Jonathan Swan, Maggie Haberman y Charlie Savage denuncian que detrás de las amenazas de Trump y sus equipos hay planes que pondrían en jaque a EE.UU. y su democracia si regresa al poder (una encuesta de The New York Times y el Siena College reveló que Trump supera a Biden en 5 de los estados más competitivos), al estar planeando aumentar el poder del presidente sobre las agencias federales, lo cual implicaría concentrar mayor control sobre toda la maquinaria del gobierno. Para ello han adoptado una versión maximalista de la teoría del Ejecutivo unitario, según la cual el presidente tiene autoridad directa sobre toda la burocracia federal y sería inconstitucional que el Congreso creara reductos de autoridad independiente (se rompería la norma básica de la democracia de equilibrio de poderes).
Trump ya ha puesto a prueba el sistema legal con ataques a su integridad, arremeter contra fiscales, jueces y, recientemente, contra una asistente legal en su juicio por fraude en Nueva York, a quienes ha tachado de “parcialidad política” y de estar “fuera de control”, con el propósito de, por un lado, crear las condiciones para poner a los suyos como ya lo hizo en la Corte Suprema en su mandato y, por el otro, desvirtuar los fallos en los 91 cargos graves que enfrenta. Como de este plan, Trump pretende revivir una iniciativa, rechazada en el Congreso, para alterar las normas de servicio civil que protegen a los profesionales de carrera, lo que le permitiría despedir a aquellos que se resistan a sus impulsos y remplazarlos por guardianes ideológicamente alineados y más propensos a aprobar acciones contenciosas.
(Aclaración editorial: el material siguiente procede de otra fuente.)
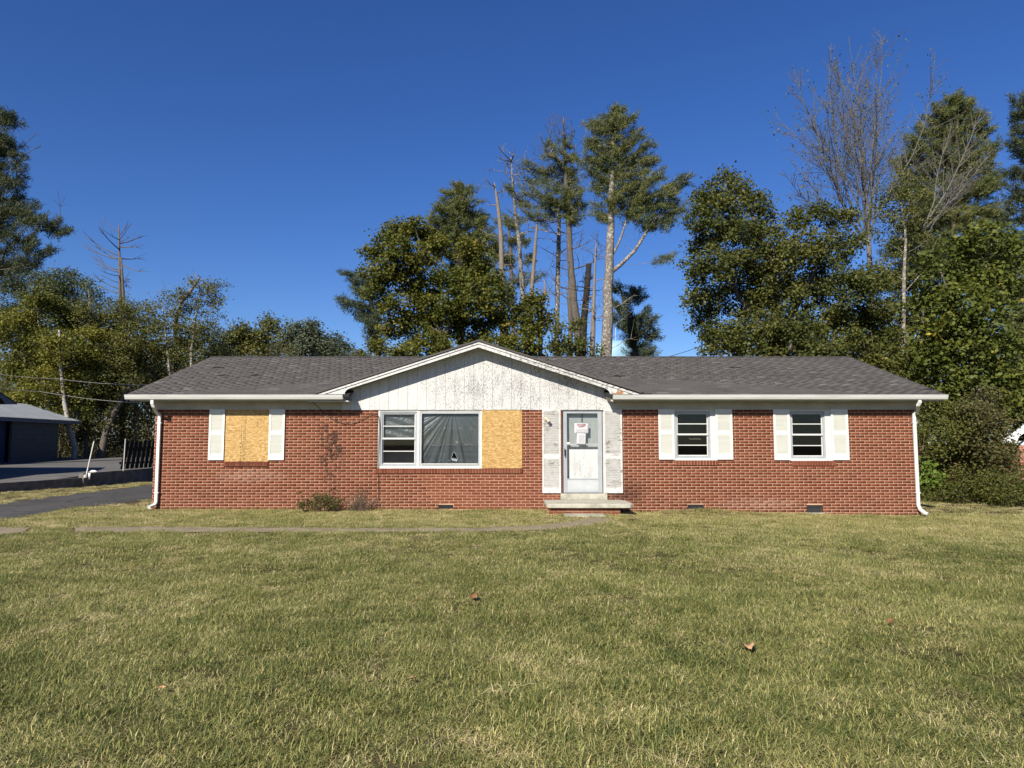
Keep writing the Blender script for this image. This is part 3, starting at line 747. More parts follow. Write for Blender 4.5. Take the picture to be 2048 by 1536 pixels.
# window B
x0, x1, z0, z1 = openings['B']
xm0, xm1 = X(835), X(963)
b = MB()
b.box(x0, x0 + .055, D + .004, D + .1, z0, z1); b.box(xm0 - .02, xm0 + .045, D + .004, D + .1, z0, z1); b.box(xm1 - .03, xm1 + .03, D + .004, D + .1, z0, z1)
b.box(x1 - .05, x1, D + .03, D + .1, z0, z1)
for a, c in ((x0 + .055, xm0 - .02), (xm0 + .045, xm1 - .03), (xm1 + .03, x1 - .05)):
    b.box(a, c, D + .006, D + .098, z0, z0 + .06); b.box(a, c, D + .006, D + .098, z1 - .04, z1)
pw = b.build('window', M['window_paint'], house); pw['label'] = 'wide front window with plastic sheet behind the glass'
xi0, xi1, zi0, zi1 = double_hung(pw, x0 + .057, xm0 - .022, z0 + .062, z1 - .042, D + .03)
b = MB()
hh = (zi1 - zi0) / 4
for k, yy, nm, mt in ((0, .12, 'black_sheet', 'black_film'), (2, .14, 'plastic_sheet', 'plastic_film')):
    b = MB(); n1 = 26; n2 = 20; ztop_ = zi0 + hh * (1.0 if k == 0 else 4); zb_ = zi0 + hh * (0 if k == 0 else 2)
    w_, h_ = xi1 - xi0, ztop_ - zb_
    vs = []
    for j in range(n2 + 1):
        for i in range(n1 + 1):
            vs.append((xi0 + .006 + (w_ - .012) * i / n1, D + yy + random.gauss(0, .006 if k == 0 else .002) + .01 * math.sin(j * .9 + i * .3), zb_ + .004 + (h_ - .008) * j / n2))
    b.add(vs, [(j * (n1 + 1) + i, j * (n1 + 1) + i + 1, (j + 1) * (n1 + 1) + i + 1, (j + 1) * (n1 + 1) + i) for j in range(n2) for i in range(n1)])
    b.build(nm, M[mt], pw)
# picture pane
px0, px1, pz0, pz1 = xm0 + .047, xm1 - .032, z0 + .062, z1 - .042
b = MB(); frame(b, px0, px1, pz0, pz1, D + .02, D + .06, (.045, .045, .05, .045)); b.build('storm_frame', M['pale_aluminium'], pw)
b = MB(); b.box(px0 + .05, px1 - .05, D - .004, D + .03, pz0 + .035, pz0 + .062); b.build('sash', M['window_paint'], pw)
b = MB(); b.box(px0 + .046, px1 - .046, D + .046, D + .05, pz0 + .051, pz1 - .046); b.build('pane', M['glass'], pw)
tears = [[(902, 917), (906, 905), (909, 904), (914, 915), (915.5, 919), (910, 917)], [(911.5, 883), (914, 884), (916, 882.5), (914.5, 887.5)]]
tw = [[(P(a, c, D + .12)[0], P(a, c, D + .12)[2]) for a, c in tr] for tr in tears]
def inside(x, z, pl):
    r = False; j = len(pl) - 1
    for i in range(len(pl)):
        if (pl[i][1] > z) != (pl[j][1] > z) and x < (pl[j][0] - pl[i][0]) * (z - pl[i][1]) / (pl[j][1] - pl[i][1]) + pl[i][0]: r = not r
        j = i
    return r
n1, n2 = 130, 100; vs = []; fs = []
hx, hz = P(905, 812, D)[0], P(905, 812, D)[2]
for j in range(n2 + 1):
    for i in range(n1 + 1):
        x = px0 + .04 + (px1 - px0 - .08) * i / n1; z = pz0 + .045 + (pz1 - pz0 - .085) * j / n2
        a = math.atan2(x - hx, hz - z)
        left = 1 if a < .25 else .35
        fold = left * (.016 * math.sin(a * 26 + .8) + .009 * math.sin(a * 47 + 2) + .005 * math.sin(a * 90)) * min(1, (hz - z) * 1.6) + .006 * math.sin(z * 60) * (abs((z * 3.2) % 1 - .5) < .05)
        vs.append((x, D + .12 + fold, z))
for j in range(n2):
    for i in range(n1):
        k = j * (n1 + 1) + i; cx = (vs[k][0] + vs[k + 1][0]) / 2; cz = (vs[k][2] + vs[k + n1 + 1][2]) / 2
        if any(inside(cx, cz, t_) for t_ in tw): continue
        fs.append((k, k + 1, k + n1 + 2, k + n1 + 1))
b = MB(); b.add(vs, fs); film = b.build('plastic_sheet', M['plastic_film'], pw, smooth=True)
b = MB()
for t_ in tw:
    for i in range(len(t_)):
        p_, q_ = t_[i], t_[(i + 1) % len(t_)]
        b.tube([(p_[0], D + .105, p_[1]), ((p_[0] + q_[0]) / 2 + random.gauss(0, .006), D + .10, (p_[1] + q_[1]) / 2 + random.gauss(0, .006)), (q_[0], D + .105, q_[1])], .006, 4)
p_ = P(902, 917, D + .1); b.prism([p_, P(915, 919, D + .1), P(914, 923, D + .09), P(905, 921, D + .09)], (0, .003, 0))
for xx, zz in [(random.uniform(858, 950), y_) for y_ in (856, 889, 890, 921) for _ in range(7)]:
    p_ = P(xx, zz + random.uniform(-.6, .6), D + .1); b.tube([p_, (p_[0] + random.uniform(.02, .09), p_[1], p_[2] + random.gauss(0, .004))], .004, 4)
b.build('torn_edge', M['film_edge'], pw)
# boarded window A: frame behind its board
x0, x1, z0, z1 = openings['A']
b = MB(); frame(b, x0, x1, z0, z1, D + .02, D + .09, .06); wa = b.build('window', M['window_paint'], house)
b = MB(); b.box(x0 + .06, x1 - .06, D + .05, D + .054, z0 + .06, z1 - .06); b.build('pane', M['glass'], wa)

# boards nailed over windows
def board(px0, px1, py0, py1, y0, y1, label):
    b = MB(); xa, xb = X(px0), X(px1); b.box(0, xb - xa, 0, y1 - y0, 0, Z(py0) - Z(py1))
    r = link_mesh('particle_board', b.mesh('particle_board'), None, [M['strand_board']])
    r.location = (xa, y0, Z(py1)); props(r, label, 'board', 'strand boards over the windows'); return r
b1 = board(449, 536.5, 818.5, 923, D - .012, D + .002, 'yellow strand board with black printing, between two white shutters')
b2 = board(963.6, 1044, 820.5, 936.5, D - .014, D + .002, 'yellow strand board beside the plastic covered picture window')
def on_board(bd, boxes, name, mat):
    m = MB()
    for (xa, xb, za, zb) in boxes: m.box(xa, xb, -.002, .0, za, zb)
    o = link_mesh(name, m.mesh(name), bd, [mat]); return o
hB = Z(818.5) - Z(923); sc = 1 / 80.
bx = []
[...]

Hagel dijo que Trump “continúa arrinconando a la gente y dándole voz a la polarización en nuestro país y el verdadero peligro es que eso siga creciendo y se apodere de la mayoría del Congreso, los estados y los gobiernos”. Entonces, como lo expresa Martin Wolf, se genera “un sistema en el que mafiosos ‘matan’ a sus oponentes, pisotean los derechos de los individuos, suprimen la libertad de prensa y se benefician económicamente de sus cargos, al tiempo que se limitan a celebrar elecciones amañadas” (autoritarismo competitivo).
La democracia se pervierte en manos de líderes electos al perderse conceptos marcos como libertad, igualdad, consenso, de lo cual hablan politólogos como Robert Dahl o Leonardo Morlino. Aunque si bien siempre queda la contraargumentación electoral o lisa y llanamente la “rebelión justa”, los costos e incertidumbres se acrecientan en la medida que estos caudillos profundizan el desarrollo de sus aspiraciones: Miley acaba de anunciar planes para privatizar las empresas estatales del agua y ferrocarriles. La democracia debe hacer ajustes urgentes.